Desolación
Cuando se opta por las soluciones personales sobre los intereses del partido, aunque en lugar de sillones ya no queden más que algunas sillas cojas que repartir, el ejemplo es contagioso
Yo sé que están pasando cosas más importantes en España, pero no me resisto a hacer memoria. Ya nadie lo recuerda pero, hace exactamente cuatro años, Alberto Garzón declaró reiteradamente que, si viviera en Madrid, no votaría a su propio partido ni en las municipales ni en las autonómicas. Luego, expulsó de una tacada a los cinco mil militantes de IU en la Comunidad de Madrid. Vació una organización que no controlaba, para imponer su línea a sangre y fuego. Podría haber intentado convencer a los críticos. Podría haberse sentado a negociar. Podría haber esperado a la renovación de los cargos, pero escogió la vía rápida. Entre quienes, de un día para otro, se enteraron de que ya no pertenecían a la coalición fundada por el partido donde habían militado durante décadas, dentro y fuera de la cárcel, estuvo, por ejemplo, Marcos Ana.

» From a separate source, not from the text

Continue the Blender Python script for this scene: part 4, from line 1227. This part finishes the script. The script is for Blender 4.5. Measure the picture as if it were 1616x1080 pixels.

Este es el contexto de la más reciente de las divisiones de la izquierda madrileña, que se presentará dividida en cuatro listas distintas, tres a la izquierda del PSOE, a las elecciones autonómicas. En 2015, Garzón expulsó a cinco mil militantes en Madrid porque se oponían a diluír IU en Podemos. Cuatro años más tarde, con menos de la mitad de afiliados, se encuentra exactamente en la misma situación. Cuando se opta por las soluciones personales sobre los intereses del partido, aunque en lugar de sillones ya no queden más que algunas sillas cojas que repartir, el ejemplo es contagioso. Yo, que viví aquel proceso en primera persona, debería celebrar hoy esta venganza del destino, pero mi desolación no tiene límites.